List the lines of this listing that hold the word "from".

Source material –
**********
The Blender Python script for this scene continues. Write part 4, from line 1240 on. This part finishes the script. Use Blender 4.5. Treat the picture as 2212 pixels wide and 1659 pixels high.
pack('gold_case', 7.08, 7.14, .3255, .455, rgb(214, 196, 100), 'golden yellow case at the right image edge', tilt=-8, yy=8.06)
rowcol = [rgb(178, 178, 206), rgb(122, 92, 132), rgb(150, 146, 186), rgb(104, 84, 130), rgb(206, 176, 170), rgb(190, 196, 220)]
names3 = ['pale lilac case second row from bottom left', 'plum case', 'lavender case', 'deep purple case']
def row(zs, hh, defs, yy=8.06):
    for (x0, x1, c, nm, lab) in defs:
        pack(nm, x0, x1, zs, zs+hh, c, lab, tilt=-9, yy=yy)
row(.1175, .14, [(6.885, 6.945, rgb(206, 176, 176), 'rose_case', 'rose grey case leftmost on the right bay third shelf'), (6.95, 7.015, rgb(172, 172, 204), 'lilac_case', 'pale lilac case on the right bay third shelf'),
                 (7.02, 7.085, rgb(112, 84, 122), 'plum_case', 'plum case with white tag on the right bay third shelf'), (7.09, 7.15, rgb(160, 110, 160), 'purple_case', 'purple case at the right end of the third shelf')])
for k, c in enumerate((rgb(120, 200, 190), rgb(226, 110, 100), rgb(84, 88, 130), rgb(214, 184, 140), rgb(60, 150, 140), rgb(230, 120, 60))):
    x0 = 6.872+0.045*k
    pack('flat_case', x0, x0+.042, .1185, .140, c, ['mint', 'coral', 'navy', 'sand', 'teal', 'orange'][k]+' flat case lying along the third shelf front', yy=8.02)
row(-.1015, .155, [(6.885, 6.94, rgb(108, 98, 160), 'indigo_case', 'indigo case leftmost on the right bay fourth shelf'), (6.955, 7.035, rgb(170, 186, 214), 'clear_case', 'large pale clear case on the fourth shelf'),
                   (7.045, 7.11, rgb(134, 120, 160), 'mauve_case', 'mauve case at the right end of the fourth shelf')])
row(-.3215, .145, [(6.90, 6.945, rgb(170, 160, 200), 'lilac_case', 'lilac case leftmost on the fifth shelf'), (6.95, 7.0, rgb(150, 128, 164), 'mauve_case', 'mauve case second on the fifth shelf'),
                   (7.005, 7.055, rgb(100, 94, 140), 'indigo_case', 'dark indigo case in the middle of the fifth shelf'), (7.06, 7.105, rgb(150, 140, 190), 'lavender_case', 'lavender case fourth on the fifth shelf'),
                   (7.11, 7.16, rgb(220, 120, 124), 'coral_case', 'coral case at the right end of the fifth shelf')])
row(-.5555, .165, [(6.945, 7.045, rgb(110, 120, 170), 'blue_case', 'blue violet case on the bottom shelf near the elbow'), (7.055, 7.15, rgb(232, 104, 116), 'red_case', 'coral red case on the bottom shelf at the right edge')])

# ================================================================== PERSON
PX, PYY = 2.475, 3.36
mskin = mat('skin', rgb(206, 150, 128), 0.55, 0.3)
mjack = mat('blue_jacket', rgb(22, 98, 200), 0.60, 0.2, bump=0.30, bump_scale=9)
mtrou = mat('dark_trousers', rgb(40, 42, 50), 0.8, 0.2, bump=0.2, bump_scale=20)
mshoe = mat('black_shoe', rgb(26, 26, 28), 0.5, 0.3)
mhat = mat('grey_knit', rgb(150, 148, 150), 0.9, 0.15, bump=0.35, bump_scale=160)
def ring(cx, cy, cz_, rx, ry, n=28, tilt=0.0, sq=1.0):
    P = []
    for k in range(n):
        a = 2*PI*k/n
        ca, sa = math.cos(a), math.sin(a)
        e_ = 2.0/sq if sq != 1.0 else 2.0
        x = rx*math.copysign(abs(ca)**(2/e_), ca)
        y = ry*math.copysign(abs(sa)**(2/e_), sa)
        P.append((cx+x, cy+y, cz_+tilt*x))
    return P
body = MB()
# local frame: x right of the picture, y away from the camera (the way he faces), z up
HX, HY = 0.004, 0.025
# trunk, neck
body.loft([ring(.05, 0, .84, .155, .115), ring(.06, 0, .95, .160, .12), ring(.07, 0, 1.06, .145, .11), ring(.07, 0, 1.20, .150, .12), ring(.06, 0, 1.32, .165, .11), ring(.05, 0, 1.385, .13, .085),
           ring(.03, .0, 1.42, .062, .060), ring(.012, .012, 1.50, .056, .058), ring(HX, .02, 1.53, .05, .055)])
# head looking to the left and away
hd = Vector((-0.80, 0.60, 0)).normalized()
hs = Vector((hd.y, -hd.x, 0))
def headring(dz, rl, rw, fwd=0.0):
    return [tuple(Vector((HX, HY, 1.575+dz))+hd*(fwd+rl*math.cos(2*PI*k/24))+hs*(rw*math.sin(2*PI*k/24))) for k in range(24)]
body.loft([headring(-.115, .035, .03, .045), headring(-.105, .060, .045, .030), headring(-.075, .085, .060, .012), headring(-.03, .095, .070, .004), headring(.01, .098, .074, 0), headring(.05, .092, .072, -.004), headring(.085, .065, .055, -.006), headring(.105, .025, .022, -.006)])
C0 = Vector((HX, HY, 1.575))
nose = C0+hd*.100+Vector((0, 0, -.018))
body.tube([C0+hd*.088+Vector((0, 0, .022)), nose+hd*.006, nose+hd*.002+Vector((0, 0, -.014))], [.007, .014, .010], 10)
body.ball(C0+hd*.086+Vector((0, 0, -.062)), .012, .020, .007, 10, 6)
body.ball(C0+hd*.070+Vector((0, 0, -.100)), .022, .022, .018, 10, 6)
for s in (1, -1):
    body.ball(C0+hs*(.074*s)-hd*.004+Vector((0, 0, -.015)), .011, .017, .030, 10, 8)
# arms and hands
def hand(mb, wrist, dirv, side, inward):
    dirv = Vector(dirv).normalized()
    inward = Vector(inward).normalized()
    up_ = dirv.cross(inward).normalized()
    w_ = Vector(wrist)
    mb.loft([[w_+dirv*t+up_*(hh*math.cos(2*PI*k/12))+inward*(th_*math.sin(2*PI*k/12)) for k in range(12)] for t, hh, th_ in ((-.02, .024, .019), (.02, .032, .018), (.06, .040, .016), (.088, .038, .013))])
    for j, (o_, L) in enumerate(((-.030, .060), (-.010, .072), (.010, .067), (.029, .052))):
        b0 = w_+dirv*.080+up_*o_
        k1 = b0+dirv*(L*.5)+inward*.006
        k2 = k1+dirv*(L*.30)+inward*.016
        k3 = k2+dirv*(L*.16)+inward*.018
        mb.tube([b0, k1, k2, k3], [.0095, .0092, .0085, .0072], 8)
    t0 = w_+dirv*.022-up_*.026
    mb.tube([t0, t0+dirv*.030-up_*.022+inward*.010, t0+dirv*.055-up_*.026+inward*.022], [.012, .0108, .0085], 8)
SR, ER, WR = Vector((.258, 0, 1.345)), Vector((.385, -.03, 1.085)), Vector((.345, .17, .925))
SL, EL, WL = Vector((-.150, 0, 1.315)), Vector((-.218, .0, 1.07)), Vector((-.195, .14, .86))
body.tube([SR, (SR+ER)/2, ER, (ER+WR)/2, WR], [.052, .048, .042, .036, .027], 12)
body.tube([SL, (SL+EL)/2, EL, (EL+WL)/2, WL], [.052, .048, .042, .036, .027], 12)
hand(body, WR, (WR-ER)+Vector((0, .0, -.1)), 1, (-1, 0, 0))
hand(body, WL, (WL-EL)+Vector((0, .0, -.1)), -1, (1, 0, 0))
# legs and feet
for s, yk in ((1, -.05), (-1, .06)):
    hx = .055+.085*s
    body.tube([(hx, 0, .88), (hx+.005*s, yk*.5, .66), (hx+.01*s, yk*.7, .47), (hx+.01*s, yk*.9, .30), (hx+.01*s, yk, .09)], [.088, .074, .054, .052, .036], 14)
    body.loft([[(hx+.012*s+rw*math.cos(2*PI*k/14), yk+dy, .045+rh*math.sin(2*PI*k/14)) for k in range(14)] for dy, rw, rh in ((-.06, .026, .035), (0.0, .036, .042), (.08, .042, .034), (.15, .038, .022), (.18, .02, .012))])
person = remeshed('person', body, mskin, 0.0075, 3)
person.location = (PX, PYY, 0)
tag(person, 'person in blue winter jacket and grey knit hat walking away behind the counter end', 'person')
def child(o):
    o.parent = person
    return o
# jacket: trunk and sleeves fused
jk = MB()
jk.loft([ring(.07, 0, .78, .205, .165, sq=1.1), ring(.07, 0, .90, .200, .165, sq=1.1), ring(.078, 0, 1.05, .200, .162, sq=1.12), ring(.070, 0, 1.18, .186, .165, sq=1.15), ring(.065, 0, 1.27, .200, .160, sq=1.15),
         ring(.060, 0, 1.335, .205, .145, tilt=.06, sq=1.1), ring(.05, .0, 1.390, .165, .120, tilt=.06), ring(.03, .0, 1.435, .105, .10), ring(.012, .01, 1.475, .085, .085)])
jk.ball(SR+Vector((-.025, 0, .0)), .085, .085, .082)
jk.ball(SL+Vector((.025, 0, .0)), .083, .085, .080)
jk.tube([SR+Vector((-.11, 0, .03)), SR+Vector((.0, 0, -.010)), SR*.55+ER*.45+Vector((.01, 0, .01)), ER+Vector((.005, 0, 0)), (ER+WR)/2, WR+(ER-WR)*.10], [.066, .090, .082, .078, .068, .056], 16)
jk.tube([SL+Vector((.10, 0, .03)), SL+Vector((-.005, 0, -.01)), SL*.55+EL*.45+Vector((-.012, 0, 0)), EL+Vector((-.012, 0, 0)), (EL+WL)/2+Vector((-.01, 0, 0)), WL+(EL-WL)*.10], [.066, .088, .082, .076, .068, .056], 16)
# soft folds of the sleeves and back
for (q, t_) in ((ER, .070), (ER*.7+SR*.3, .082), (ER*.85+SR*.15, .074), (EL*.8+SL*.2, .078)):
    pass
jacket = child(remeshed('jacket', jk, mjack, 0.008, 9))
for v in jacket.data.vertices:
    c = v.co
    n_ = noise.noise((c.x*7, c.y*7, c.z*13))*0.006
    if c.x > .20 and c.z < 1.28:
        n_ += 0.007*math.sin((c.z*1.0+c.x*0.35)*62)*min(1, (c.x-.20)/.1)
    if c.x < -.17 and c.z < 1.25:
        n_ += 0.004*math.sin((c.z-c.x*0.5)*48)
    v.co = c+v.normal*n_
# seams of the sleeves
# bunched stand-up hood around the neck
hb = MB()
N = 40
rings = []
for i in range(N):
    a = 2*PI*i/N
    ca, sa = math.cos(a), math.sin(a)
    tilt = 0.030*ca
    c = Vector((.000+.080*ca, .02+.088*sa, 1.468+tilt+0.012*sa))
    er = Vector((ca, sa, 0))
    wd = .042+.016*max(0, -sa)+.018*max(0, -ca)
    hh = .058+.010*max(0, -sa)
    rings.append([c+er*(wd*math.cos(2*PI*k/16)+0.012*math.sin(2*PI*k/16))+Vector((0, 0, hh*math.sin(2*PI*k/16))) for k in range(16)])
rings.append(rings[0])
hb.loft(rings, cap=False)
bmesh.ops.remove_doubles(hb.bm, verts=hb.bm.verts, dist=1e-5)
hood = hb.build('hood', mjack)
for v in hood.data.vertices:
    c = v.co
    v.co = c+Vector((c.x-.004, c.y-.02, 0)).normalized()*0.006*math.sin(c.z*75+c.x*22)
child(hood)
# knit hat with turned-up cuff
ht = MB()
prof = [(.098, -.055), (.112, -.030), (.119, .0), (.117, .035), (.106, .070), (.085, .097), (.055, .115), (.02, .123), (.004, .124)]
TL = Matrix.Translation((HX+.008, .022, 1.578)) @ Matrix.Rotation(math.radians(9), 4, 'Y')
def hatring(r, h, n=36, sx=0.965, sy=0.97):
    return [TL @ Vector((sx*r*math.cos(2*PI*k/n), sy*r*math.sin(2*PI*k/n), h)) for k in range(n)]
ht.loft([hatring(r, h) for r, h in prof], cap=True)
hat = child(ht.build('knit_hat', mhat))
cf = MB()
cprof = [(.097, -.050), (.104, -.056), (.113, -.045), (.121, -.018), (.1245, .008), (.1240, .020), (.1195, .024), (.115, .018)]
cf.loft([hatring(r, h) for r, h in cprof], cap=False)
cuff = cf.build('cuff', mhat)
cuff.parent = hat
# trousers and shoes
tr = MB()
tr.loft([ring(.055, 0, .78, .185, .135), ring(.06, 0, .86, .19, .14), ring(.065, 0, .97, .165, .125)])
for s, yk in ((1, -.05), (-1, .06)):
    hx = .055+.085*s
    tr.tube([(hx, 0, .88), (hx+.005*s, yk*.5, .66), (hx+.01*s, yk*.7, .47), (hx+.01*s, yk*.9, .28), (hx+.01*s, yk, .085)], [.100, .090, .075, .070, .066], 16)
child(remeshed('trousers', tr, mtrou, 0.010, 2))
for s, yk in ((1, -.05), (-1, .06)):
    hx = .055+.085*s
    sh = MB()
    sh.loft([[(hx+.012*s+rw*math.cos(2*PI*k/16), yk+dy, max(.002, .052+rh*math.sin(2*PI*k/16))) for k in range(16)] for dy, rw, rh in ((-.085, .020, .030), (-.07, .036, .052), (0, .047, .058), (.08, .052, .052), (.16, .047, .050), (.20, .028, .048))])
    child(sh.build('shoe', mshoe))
**********
Reply –
The Blender Python script for this scene continues. Write part 4, from line 1240 on. This part finishes the script. Use Blender 4.5. Treat the picture as 2212 pixels wide and 1659 pixels high.
names3 = ['pale lilac case second row from bottom left', 'plum case', 'lavender case', 'deep purple case']
# local frame: x right of the picture, y away from the camera (the way he faces), z up